Minha história favorita sobre a indignação mal colocada em razão de xingamentos vem do Goldman Sachs. Durante a crise financeira um e-mail interno que vazou descrevia um de seus títulos lastreados em hipotecas como “um negócio de merda”.
A resposta do banco? Uma política anti-palavrões que significava que dali em diante os funcionários seriam protegidos de um linguajar que poderia desconcertá-los. Com as empresas ficando mais meticulosas, crescem as evidências de que o uso de palavrões no trabalho é algo que deveríamos encorajar. Recebi antecipadamente uma cópia de “Swearing is Good for You: the Amazing Science of Bad Language” [em uma tradução livre: "Xingar faz bem para você: A fantástica história da linguagem obscena"], de Emma Byrne, um inventário impressionante que mostra como os insultos nos ajudam a lidar com a dor, a estreitar os laços com as pessoas, estão associados à inteligência e nos deixam propensos a acreditar mais uns nos outros.
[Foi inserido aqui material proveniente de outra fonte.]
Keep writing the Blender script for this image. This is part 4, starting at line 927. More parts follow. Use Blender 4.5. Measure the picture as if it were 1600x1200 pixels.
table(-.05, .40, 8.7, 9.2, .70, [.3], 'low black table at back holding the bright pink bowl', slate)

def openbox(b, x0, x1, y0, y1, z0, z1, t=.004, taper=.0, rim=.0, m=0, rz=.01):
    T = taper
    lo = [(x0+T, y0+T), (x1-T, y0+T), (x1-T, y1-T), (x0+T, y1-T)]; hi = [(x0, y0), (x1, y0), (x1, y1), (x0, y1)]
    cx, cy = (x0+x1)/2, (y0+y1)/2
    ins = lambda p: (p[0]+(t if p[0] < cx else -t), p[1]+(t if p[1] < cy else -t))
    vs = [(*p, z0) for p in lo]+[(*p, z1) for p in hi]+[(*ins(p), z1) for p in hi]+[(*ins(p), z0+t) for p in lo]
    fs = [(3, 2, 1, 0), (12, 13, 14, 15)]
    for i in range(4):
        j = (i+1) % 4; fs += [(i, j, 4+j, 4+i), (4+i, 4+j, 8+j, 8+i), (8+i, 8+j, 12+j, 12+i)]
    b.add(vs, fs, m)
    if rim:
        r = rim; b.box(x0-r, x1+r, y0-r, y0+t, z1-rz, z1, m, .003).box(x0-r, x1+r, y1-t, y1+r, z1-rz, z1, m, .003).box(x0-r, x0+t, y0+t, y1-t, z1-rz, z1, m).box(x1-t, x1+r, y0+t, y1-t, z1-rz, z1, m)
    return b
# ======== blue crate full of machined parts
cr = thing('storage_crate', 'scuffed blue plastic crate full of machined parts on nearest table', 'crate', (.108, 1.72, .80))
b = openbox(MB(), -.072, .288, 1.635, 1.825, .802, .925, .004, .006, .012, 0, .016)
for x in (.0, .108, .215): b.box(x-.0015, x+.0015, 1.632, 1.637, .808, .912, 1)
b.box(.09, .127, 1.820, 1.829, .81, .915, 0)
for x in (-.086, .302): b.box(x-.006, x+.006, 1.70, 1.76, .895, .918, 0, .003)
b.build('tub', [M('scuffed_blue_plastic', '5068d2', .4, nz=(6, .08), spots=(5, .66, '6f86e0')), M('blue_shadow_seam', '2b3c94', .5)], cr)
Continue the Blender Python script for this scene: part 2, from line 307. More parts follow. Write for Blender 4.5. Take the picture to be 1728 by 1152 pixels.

É uma leitura agradável e edificante, mas acho que ela não chega ao cerne da questão. Minhas próprias pesquisas mostram como xingar pode ajudar você a ser mais bem-sucedido ao transmitir sua mensagem e conseguir o que quer. Pesquisei nos 41.000 e-mails da minha caixa de entrada a palavra “foda-se” e obtive 146 resultados. A maioria era de amigos e colegas fazendo brincadeiras, mas mesmo as poucas que vinham de estranhos usaram a imprecação com grande efeito.
Um homem escreveu um e-mail pedindo minha ajuda em algo, com uma mensagem que começava assim: “Seus podcasts são foda”. A mensagem me fez parar, julgar o elogio ultrajante como sincero, e me levou a concordar.
Em outra mensagem, um leitor disse me encaminhou um texto que havia recebido de um consultor da McKinsey que terminava com “Bests” [tudo de bom]. “Que porra é ‘bests’?”, escreveu o leitor. Mais uma vez, prestei atenção, ri e a coloquei em meu arquivo de besteiras, com a intenção de futuramente conceder um prêmio a ele.
Caso alguma pessoa pudica esteja lendo isto, devo terminar com algo óbvio. O contexto é tudo. Xingar só é recomendado para as pessoas que são amigáveis e sabem se comunicar. Os palavrões nunca devem ser usados por aqueles que são detestáveis ou estão furiosos.
Entre as mensagens de minha coleção havia uma de um homem que considerou inaceitável algo que eu escrevi. Sua sequência de obscenidades merecia ser apagada sem ao menos ser lida, mas eu a mantive como uma evidência de que os palavrões podem machucar e causar indignação: quando eles são usados justamente com essas intenções.